> JOB:
Keep only those lines of the records that include the string "Write".

--- ROWS ---

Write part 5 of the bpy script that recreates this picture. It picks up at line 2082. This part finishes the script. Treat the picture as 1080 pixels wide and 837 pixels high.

---
--- ROWS ---

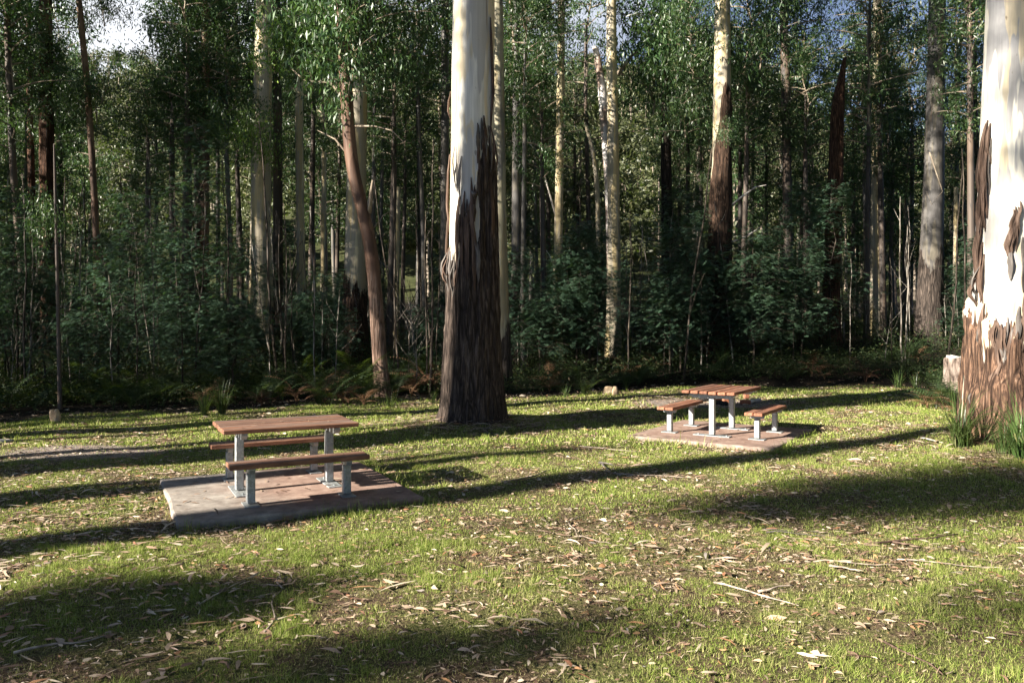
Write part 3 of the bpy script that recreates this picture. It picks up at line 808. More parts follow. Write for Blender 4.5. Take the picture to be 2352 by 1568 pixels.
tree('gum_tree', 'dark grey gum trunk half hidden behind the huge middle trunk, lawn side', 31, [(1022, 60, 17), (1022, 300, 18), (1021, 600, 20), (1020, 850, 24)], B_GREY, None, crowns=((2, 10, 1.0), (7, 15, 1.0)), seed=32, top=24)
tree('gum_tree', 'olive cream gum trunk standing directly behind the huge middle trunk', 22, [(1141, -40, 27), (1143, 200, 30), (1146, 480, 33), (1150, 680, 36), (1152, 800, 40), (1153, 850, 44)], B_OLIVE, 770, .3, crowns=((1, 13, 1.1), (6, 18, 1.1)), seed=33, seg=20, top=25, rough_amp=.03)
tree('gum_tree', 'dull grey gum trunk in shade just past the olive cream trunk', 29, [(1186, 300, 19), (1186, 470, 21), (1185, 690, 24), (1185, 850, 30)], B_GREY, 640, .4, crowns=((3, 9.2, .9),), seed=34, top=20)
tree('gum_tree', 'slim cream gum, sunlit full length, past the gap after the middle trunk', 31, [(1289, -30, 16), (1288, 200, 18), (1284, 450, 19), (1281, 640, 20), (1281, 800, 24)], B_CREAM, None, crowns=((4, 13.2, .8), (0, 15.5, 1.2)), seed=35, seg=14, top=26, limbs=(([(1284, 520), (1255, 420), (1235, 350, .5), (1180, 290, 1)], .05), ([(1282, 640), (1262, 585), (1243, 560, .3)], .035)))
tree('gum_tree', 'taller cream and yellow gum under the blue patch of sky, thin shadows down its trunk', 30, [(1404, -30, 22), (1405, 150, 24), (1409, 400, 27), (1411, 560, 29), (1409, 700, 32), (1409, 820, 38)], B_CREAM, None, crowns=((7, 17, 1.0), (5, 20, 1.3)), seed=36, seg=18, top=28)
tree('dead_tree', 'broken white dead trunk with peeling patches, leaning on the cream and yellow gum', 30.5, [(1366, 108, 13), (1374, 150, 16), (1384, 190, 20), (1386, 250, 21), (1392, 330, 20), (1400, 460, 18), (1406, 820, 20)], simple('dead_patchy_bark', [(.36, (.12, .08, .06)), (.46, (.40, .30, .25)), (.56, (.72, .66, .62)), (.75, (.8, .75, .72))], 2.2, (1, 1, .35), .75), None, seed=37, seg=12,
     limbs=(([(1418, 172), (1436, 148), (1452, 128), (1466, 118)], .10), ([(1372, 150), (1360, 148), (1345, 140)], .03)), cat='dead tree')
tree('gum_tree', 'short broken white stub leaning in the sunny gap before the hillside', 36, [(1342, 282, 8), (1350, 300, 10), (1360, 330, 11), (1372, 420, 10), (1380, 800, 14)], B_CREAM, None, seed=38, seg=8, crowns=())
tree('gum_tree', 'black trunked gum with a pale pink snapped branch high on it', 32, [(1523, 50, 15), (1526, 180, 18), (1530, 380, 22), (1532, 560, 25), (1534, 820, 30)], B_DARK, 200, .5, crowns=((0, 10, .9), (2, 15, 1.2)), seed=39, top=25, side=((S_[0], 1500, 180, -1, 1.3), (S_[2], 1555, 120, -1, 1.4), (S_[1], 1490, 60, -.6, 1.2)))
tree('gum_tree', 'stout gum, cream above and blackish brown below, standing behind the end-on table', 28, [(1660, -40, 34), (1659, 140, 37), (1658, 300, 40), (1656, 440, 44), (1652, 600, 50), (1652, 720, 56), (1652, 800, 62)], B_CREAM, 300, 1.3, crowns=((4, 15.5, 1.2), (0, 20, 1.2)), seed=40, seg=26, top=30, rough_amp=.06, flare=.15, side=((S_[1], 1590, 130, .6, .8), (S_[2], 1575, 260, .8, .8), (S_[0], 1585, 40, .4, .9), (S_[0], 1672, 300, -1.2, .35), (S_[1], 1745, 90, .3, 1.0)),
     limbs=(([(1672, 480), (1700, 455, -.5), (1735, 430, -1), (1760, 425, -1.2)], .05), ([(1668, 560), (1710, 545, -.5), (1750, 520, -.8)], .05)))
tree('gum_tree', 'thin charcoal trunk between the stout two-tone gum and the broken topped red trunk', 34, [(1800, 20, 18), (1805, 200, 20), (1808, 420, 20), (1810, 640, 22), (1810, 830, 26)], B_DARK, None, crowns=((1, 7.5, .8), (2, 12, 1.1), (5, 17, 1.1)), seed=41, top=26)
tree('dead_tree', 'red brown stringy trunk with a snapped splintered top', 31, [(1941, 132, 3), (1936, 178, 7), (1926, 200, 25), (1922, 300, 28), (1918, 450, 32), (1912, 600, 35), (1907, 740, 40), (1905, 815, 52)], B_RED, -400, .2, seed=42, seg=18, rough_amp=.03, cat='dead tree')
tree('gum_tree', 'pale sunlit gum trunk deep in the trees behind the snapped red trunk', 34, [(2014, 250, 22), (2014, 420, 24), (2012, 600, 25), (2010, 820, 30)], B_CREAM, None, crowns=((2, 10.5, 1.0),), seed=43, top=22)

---

> CORRECT RESPONSE:
Write part 5 of the bpy script that recreates this picture. It picks up at line 2082. This part finishes the script. Treat the picture as 1080 pixels wide and 837 pixels high.
Write part 3 of the bpy script that recreates this picture. It picks up at line 808. More parts follow. Write for Blender 4.5. Take the picture to be 2352 by 1568 pixels.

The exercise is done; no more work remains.